Quelques pistes sérieuses
Tous ces enquêteurs amateurs ont parfois de bonnes pistes, en effet, même si cela reste rare. Certains internautes se sont spécialisés notamment dans le fait de piéger des pédocriminels en ligne pour ensuite les livrer aux autorités.
L’une des affaires judiciaires les plus emblématiques de l’aide que peuvent apporter les internautes aux enquêteurs est l’affaire Luka Rocco Magnota, surnommé le « dépeceur de Montréal ». En mai 2012, il s’est filmé en train de tuer et démembrer son amant et a diffusé les images sur internet avant de s’enfuir du Canada.
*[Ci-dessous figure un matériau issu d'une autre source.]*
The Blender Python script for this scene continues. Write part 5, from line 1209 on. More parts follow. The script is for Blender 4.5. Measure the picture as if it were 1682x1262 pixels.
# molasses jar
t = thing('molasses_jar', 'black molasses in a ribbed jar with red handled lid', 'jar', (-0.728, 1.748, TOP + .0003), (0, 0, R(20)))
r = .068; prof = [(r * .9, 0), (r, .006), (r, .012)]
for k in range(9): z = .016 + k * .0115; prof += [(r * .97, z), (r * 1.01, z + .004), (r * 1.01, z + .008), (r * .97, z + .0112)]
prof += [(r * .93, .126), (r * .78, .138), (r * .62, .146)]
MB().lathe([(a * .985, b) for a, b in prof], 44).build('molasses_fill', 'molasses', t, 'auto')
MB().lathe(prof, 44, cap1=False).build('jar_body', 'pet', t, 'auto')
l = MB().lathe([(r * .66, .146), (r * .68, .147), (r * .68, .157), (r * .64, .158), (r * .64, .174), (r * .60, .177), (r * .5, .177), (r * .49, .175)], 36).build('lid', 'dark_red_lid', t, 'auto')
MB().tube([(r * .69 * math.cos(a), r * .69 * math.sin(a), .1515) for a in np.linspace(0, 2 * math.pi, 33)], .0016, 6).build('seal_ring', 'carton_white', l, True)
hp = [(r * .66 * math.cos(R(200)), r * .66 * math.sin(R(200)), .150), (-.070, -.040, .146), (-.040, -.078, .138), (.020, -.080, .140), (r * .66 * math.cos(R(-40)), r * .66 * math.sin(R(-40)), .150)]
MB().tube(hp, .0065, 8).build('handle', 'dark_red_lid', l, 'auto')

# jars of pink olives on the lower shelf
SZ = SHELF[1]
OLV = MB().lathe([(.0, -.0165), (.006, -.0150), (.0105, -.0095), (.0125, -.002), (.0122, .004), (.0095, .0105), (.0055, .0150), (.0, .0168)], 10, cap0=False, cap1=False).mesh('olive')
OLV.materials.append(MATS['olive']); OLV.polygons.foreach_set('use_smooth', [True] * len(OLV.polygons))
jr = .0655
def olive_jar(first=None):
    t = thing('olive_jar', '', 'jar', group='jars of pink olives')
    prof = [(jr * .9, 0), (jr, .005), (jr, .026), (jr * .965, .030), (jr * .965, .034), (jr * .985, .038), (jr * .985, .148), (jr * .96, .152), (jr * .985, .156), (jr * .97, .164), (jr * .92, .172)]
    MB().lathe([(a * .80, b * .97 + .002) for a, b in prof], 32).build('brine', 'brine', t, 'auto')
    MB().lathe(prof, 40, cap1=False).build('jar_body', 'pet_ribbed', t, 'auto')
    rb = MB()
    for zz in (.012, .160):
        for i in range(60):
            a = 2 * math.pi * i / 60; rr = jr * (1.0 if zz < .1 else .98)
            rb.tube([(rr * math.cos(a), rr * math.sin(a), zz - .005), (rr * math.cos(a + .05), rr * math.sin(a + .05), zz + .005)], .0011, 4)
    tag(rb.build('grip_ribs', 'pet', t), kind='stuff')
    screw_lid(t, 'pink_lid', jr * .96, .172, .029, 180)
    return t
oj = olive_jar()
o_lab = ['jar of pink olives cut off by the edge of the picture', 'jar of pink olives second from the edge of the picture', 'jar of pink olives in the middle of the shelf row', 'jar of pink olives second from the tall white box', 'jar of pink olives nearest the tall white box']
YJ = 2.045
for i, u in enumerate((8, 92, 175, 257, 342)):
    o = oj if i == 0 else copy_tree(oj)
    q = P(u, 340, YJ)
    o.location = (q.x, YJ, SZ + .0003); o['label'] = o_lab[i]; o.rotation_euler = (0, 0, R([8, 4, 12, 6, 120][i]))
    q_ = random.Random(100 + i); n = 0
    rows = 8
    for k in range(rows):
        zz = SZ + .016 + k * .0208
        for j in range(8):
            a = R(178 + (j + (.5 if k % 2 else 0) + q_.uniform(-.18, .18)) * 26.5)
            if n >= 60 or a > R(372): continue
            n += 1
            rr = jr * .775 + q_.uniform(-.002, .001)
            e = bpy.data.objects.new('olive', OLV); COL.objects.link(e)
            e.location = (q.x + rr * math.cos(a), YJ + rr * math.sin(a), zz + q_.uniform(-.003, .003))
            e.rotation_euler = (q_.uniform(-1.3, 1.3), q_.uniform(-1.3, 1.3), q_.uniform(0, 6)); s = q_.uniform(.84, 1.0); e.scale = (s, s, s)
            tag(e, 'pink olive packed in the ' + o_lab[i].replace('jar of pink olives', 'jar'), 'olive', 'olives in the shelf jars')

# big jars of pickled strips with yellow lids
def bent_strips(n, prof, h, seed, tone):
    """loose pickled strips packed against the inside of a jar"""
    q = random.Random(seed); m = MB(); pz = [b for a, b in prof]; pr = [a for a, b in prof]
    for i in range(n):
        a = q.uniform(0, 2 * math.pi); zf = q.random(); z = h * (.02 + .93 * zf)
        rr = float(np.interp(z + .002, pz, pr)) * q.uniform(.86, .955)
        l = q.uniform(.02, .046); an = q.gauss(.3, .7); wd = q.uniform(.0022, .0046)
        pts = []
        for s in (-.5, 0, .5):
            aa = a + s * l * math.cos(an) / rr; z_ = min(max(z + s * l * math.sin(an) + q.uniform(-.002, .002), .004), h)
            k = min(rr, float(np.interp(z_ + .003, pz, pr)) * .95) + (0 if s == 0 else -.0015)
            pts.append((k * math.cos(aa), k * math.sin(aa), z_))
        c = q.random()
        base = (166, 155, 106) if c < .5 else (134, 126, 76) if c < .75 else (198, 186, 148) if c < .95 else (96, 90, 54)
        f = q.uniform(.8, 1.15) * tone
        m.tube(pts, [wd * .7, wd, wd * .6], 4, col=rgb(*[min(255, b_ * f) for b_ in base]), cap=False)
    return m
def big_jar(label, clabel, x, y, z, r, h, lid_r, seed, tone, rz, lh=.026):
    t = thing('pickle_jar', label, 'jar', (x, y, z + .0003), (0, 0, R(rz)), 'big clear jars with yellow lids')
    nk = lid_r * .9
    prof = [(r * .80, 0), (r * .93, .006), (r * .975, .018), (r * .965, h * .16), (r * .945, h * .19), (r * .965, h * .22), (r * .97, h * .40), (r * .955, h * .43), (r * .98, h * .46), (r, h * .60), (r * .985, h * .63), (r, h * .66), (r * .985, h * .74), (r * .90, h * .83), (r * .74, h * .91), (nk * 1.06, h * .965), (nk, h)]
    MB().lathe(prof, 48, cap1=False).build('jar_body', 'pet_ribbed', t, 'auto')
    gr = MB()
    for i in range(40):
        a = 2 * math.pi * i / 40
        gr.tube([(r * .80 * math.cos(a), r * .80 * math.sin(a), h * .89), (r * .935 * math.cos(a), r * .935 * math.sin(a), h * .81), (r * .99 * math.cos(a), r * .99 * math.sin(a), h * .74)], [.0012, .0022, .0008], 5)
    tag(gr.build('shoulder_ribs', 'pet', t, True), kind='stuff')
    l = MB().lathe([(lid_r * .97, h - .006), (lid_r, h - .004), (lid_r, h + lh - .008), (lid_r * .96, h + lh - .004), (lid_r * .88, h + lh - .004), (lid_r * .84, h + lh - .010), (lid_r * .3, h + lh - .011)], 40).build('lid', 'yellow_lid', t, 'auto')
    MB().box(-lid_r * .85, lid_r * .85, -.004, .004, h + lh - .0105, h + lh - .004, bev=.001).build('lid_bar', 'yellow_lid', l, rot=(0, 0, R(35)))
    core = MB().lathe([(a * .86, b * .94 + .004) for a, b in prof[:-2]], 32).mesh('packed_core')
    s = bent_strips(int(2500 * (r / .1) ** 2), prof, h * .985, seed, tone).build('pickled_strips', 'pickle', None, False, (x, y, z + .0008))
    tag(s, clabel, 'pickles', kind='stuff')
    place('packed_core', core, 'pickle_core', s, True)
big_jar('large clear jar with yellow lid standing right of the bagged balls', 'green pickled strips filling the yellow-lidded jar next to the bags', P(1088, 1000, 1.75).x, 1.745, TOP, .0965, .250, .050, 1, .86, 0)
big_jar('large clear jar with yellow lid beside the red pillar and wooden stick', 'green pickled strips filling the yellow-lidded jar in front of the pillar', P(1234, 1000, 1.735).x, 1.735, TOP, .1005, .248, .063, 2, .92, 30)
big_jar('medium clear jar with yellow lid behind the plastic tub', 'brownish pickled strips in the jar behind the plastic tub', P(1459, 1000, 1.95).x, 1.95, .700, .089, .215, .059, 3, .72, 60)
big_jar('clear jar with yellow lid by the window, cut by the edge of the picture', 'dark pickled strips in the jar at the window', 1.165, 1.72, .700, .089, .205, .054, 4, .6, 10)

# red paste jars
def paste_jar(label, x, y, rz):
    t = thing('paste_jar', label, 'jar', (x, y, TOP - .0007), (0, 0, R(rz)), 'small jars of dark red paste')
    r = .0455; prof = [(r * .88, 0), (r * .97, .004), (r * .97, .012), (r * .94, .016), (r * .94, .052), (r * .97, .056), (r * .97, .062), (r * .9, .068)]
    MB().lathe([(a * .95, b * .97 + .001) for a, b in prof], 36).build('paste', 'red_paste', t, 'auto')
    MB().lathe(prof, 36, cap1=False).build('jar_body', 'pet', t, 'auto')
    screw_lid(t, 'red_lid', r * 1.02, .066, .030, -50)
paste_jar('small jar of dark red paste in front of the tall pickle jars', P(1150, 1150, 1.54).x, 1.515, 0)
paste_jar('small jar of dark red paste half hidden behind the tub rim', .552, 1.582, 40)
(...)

Mais l’homme avait déjà été repéré par des enquêteurs amateurs sur les réseaux car il avait auparavant posté des vidéos de lui torturant des chats. Ces internautes avaient déjà commencé à le rechercher quand il a commis le meurtre. Ils ont donc ensuite voulu aider les autorités à le retrouver et les ont aidées à connaître ses allées-et-venues ainsi qu’à retrouver les différentes identités qu’il utilisait, ce qui a conduit à son interpellation en Allemagne.
Mais surtout des fausses pistes et de faux coupables
Mais les enquêteurs amateurs restent principalement connus pour leurs dérives. Ils peuvent complexifier le travail des enquêteurs, en créant de fausses pistes, comme le déplore le procureur de Nantes. Mais ils peuvent aussi créer de faux coupables, comme cela a été le cas en Angleterre lors de la disparition d’une femme, Nicola Bulley, en janvier 2023. Brut raconte que, alors que la police affirmait qu’elle était tombée dans une rivière, des internautes et enquêteurs amateurs ont accusé son conjoint de l’avoir tué et sa famille de le couvrir. Le corps de la femme a finalement été retrouvé dans la rivière quelques semaines plus tard.
Certains enquêteurs amateurs, frustrés de voir leurs théories démenties, lancent des théories du complot. Et cela semble être le cas pour certains abonnés d’Aqababe qui pensent que l’influenceur est censuré et que les autorités empêchent l’enquête d’avancer. Une position victimaire dans laquelle l’influenceur se met d’ailleurs volontiers dans plusieurs messages, qui a l’avantage de décrédibiliser toute parole qui dirait qu’il n’a aucun élément tangible ni qu’il s’est simplement trompé.